Conséquence mécanique du rôle accru de l'Amérique du Nord, les flux du commerce mondial de l'or noir vont basculer. Les exportations du Moyen-Orient, d'Afrique et d'Amérique latine à destination de l'Amérique du Nord se réduiront de 2,1 Mb/j sur les cinq ans. Les ventes de brut vers l'Asie augmenteront en revanche de 3 Mb/j.
Appétit croissant des émergents
Car côté demande, la tendance actuelle va se poursuivre: stagnation voire baisse de la consommation de produits pétroliers dans les pays développés face à un appétit toujours croissant dans les pays émergents. Un cap symbolique sera franchi dès le prochain semestre: pour la première fois dans l'histoire, la demande de brut des 34 pays de l'OCDE sera dépassée par celle du reste du monde, lequel représentera en 2018 54 % de la consommation contre 49 % en 2012. Nouveauté du quinquennat à venir, les Brics (Brésil, Russie, Inde, Chine et Afrique du Sud) et l'Arabie saoudite pèseront relativement moins dans le surcroît de consommation à mesure que les autres pays en développement, en Afrique en particulier, prendront le relais.
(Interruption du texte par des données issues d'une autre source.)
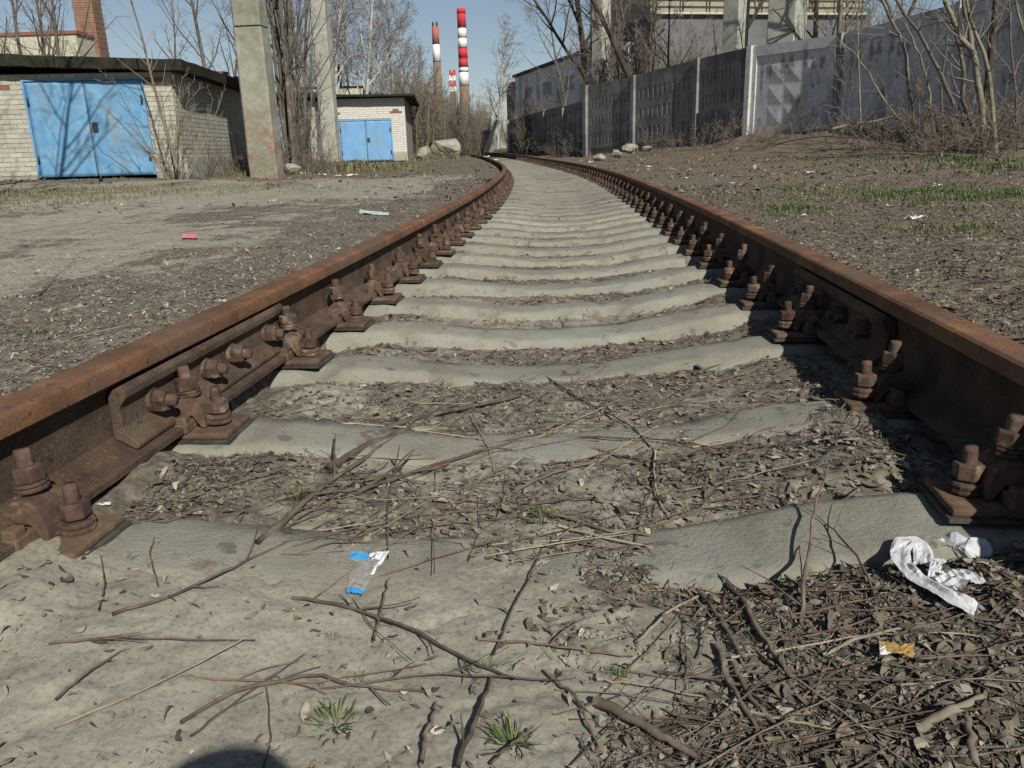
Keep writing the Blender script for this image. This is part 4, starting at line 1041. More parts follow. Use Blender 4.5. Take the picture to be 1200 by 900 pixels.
# trees behind the fence
for k, (px, D, st_, par, mats, lab) in enumerate([
        (742, 34, [((0, 0, 0), (-.12, 0, 1), 11, .12), ((.3, 0, 0), (.10, 0, 1), 10, .10), ((-.4, 0, 0), (-.3, 0, 1), 9, .09)], dict(kids=(20, 10, 6), ratio=(.32, .42, .5), start=.12, rmin=.005), ('bark', 'twig_red'), 'dense reddish tree right of the pale pylon behind the fence'),
        (786, 30, [((0, 0, 0), (-.62, 0, 1), 9, .15), ((.1, 0, .2), (.62, 0, 1), 9, .12), ((-.1, .1, .4), (.05, 0, 1), 6, .06)], dict(kids=(12, 7, 5), ratio=(.36, .42, .45), start=.3, rmin=.005), ('bark_dark', 'twig_red'), 'dark tree forking into two crossed leaning trunks behind the black fence'),
        (700, 37, [((0, 0, 0), (-.10, 0, 1), 14, .17), ((0, 0, 2.4), (-.75, 0, 1), 8, .09)], dict(kids=(14, 9, 6), ratio=(.42, .45, .5), start=.3, rmin=.006), ('bark_dark', 'twig_violet'), 'tall wide bare tree whose limbs reach over the far fence'),
        (672, 44, [((0, 0, 0), (-.15, 0, 1), 9, .10)], dict(kids=(16, 9, 6), ratio=(.42, .45, .5), start=.2, rmin=.006), ('bark', 'twig_violet'), 'rounded bare tree between the low fence and the grey hall'),
        (952, 25, [((0, 0, 0), (.02, 0, 1), 8, .11)], dict(kids=(14, 8, 5), ratio=(.30, .42, .45), start=.1, rmin=.005), ('bark_dark', 'twig_grey'), 'dark upright trunk just right of the broadest pylon'),
        (972, 24, [((0, 0, 0), (.07, 0, 1), 8, .09), ((.3, 0, 0), (-.05, 0, 1), 7, .05)], dict(kids=(14, 8, 5), ratio=(.30, .42, .45), start=.1, rmin=.005), ('bark_pale', 'twig_grey'), 'pale twin stems over the joint of the lit fence panel'),
        (1010, 26, [((0, 0, 0), (.2, 0, 1), 8, .09)], dict(kids=(16, 9, 5), ratio=(.36, .42, .45), start=.15, rmin=.005), ('bark_dark', 'twig_grey'), 'dark leaning tree over the second grey panel')]):
    rg = np.random.default_rng(120 + k)
    build_tree('bare_tree', gnd(px, D), tree_lines(rg, st_, lift=(.04, .03, .02), **par), mats, lab, 'tree', 'bare trees behind the fence')

# saplings in front of the fence, traced stem by stem
def stem_thing(name, pxs, D0, D1, r, mats, label, nk=10, kl=(.3, .9), seed=0, cat='sapling', group='thin saplings in front of the fence', extra=()):
    rg = np.random.default_rng(seed); lines = []; rad = []; kids = []; kr = []
    P0 = None
    for j, pl in enumerate((pxs, *extra)):
        n = len(pl); L = np.array([at(x, y, D0 + (D1 - D0) * i / max(n - 1, 1)) for i, (x, y) in enumerate(pl)])
        if P0 is None: P0 = L[0].copy(); L[0][2] -= .08
        L = L - P0; t = np.linspace(0, 1, n); tt = np.linspace(0, 1, 9); L = np.stack([np.interp(tt, t, L[:, c]) for c in range(3)], 1)
        L[1:-1] += rg.normal(size=(7, 3)) * .012
        lines.append(L); rad.append(np.linspace(r * (1 if j == 0 else .7), r * .45, 9))
        for k in range(nk):
            i = rg.integers(1, 8); w = wander(rg, L[i], side_dir(rg, L[i + 1] - L[i - 1], rg.uniform(.5, 1.0)), rg.uniform(*kl), 5, .13, .04); kids.append(w); kr.append(np.linspace(r * .28, .0025, 5))
            for q in range(2): kids.append(wander(rg, w[rg.integers(1, 4)], side_dir(rg, w[3] - w[1], .8), rg.uniform(.15, .4), 5, .12, .02)); kr.append(np.linspace(.0035, .002, 5))
    return build_tree(name, P0, (lines, rad, kids, kr), mats, label, cat, group, (6, 3))
bp, tp = ('bark_pale', 'twig_grey'), ('bark', 'twig_grey')
stem_thing('sapling', [(1072, 146), (1066, 110), (1062, 60), (1048, 28), (1031, -4), (1020, -40)], 15.2, 15.0, .040, bp, 'pale sapling bending left over the second grey panel', 12, seed=1)
stem_thing('sapling', [(1137, 156), (1118, 118), (1102, 84), (1080, 42), (1054, 8), (1035, -25)], 14.0, 14.2, .038, tp, 'long sapling leaning far left across the grey panels', 10, seed=2)
stem_thing('sapling', [(1150, 178), (1140, 150), (1128, 110), (1126, 60), (1118, 30), (1104, -10)], 12.6, 12.8, .040, tp, 'upright sapling from the near clump, leftmost there', 10, seed=3)
stem_thing('sapling', [(1156, 180), (1150, 130), (1146, 90), (1140, 60), (1131, 30), (1128, -25)], 12.2, 12.3, .055, bp, 'thickest pale sapling in the near clump by the bank', 10, seed=4, extra=([(1142, 64), (1126, 45), (1112, 12), (1100, -30)],))
stem_thing('sapling', [(1168, 184), (1164, 130), (1158, 80), (1146, 42), (1135, 10), (1130, -20)], 11.8, 12.0, .034, bp, 'rightmost pale sapling of the near clump, kinked left', 10, seed=5)
stem_thing('sapling', [(1160, 172), (1158, 120), (1162, 60), (1166, 20), (1170, -25)], 13.6, 13.6, .085, ('bark_dark', 'twig_grey'), 'dark straight trunk behind the near sapling clump', 8, seed=6)
stem_thing('sapling', [(1009, 148), (1008, 110), (1006, 60), (1004, 20), (1002, -20)], 17, 17, .022, bp, 'slim straight sapling by the dark gap of the fence', 8, seed=7)
stem_thing('sapling', [(1052, 132), (1030, 108), (1018, 85), (1000, 62), (986, 50)], 16.4, 16.6, .020, bp, 'short slanting sapling in front of the dark fence gap', 8, seed=8)
stem_thing('sapling', [(1092, 142), (1090, 110), (1078, 66), (1068, 44), (1060, 20)], 14.8, 15, .024, bp, 'thin sapling between the bending one and the long leaning one', 8, seed=9)
stem_thing('sapling', [(987, 166), (986, 130), (990, 100), (982, 88), (976, 60)], 17.8, 17.8, .016, tp, 'small branching sapling before the diamond relief panel', 10, (.3, .7), seed=10, extra=([(989, 104), (992, 80), (994, 55)],))
stem_thing('sapling', [(1106, 150), (1103, 100), (1108, 60), (1116, 20), (1118, -10)], 14.6, 14.6, .022, tp, 'thin dark sapling left of the near clump', 8, seed=12)
stem_thing('sapling', [(1196, 186), (1190, 120), (1186, 60), (1180, -10)], 12.5, 12.6, .022, tp, 'thin sapling at the right edge of the photograph', 10, seed=13)
stem_thing('sapling', [(1240, 190), (1225, 120), (1205, 60), (1188, -10)], 11.5, 11.8, .03, bp, 'sapling rooted beyond the right edge, leaning in', 12, seed=14)
stem_thing('fallen_branch', [(976, 146), (1010, 144), (1035, 140), (1056, 133)], 16.2, 16.0, .028, bp, 'pale fallen branch lying along the foot of the grey fence', 5, (.2, .5), seed=15, cat='branch', group='fallen branches')
stem_thing('fallen_branch', [(905, 165), (960, 158), (1010, 162), (1060, 170)], 14.5, 12.5, .016, tp, 'thin fallen branch on the bank below the relief panel', 6, (.2, .6), seed=16, cat='branch', group='fallen branches')

# low leafless brush along the bank under the grey fence
rg = np.random.default_rng(140)
brush = tree_lines(rg, [((rg.normal() * .3, rg.normal() * .3, 0), (rg.normal() * .6, rg.normal() * .6, .7), rg.uniform(.4, 1.0), .008) for _ in range(14)], (6, 4), (.5, .5), (.7, .8), start=.1, wob=.14, rmin=.003)
br0 = None
for i, (px, D) in enumerate([(1000, 17.5), (1030, 16.5), (1065, 15.2), (1090, 14.5), (1120, 13.6), (1145, 12.8), (1175, 12.4), (1195, 12.5), (1160, 11.2), (1110, 12.6), (960, 19), (925, 20), (890, 21), (850, 22), (800, 23.5), (765, 25), (660, 31), (670, 30), (650, 33), (630, 36), (1185, 10.8), (1075, 13.6)]):
    lab = 'low leafless brush at the foot of ' + ('the low dark fence' if px < 680 else 'the black fence panels' if px < 876 else 'the diamond relief panel' if px < 980 else 'the grey fence panels' if px < 1100 else 'the pale sapling clump')
    if br0 is None: br0 = build_tree('low_brush', gnd(px, D), brush, ('bark', 'twig_red'), lab, 'bush', 'low brush along the fence', (4, 3))
    else: copy_thing(br0, gnd(px, D), R.uniform(0, 6.28), R.uniform(.7, 1.35), lab)
for i, (px, D) in enumerate([(465, 40), (505, 37), (535, 39), (480, 38), (325, 19), (365, 19.5), (335, 18.6), (378, 22), (240, 18), (262, 19.5), (225, 17.5)]):
    copy_thing(br0, gnd(px, D), R.uniform(0, 6.28), R.uniform(.7, 1.2), 'low leafless brush at the foot of the garages and pylons', 'low brush by the garages')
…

Et les prix? L'AIE affirme ne pas faire de prévision de prix en tant que telle, à la différence d'acteurs comme Goldman Sachs. Mais l'agence, qui représente depuis 1974 les gros pays consommateurs, fonde ses scénarios d'offre et de demande sur des tendances indicatives de prix. Le prix moyen d'importation de l'AIE se situerait à 93 dollars le baril en 2018 contre 109 en 2012 et 2013. Ce sont d'ailleurs les prix élevés du baril qui ont stimulé en Amérique du nord l'exploitation de réserves non conventionnelles plus chères à extraire.
La révolution américaine, fait saillant de la période à venir, va s'inscrire dans un environnement économique et géopolitique plus incertain que jamais, tient à rappeler l'AIE: crise de la dette en Europe, ralentissement de la croissance chinoise, suites du printemps arabe, crises syrienne et iranienne. Autre incertitude, l'amélioration de techniques de forage qui a présidé au boom pétrolier actuel en Amérique du Nord pourrait bien permettre l'extraction de quantités immenses d'hydrocarbures non conventionnels en Amérique du Sud, en Chine et en Russie mais aussi améliorer le taux de récupération de champs matures. Les ondes de choc de la révolution américaine vont se répercuter encore longtemps.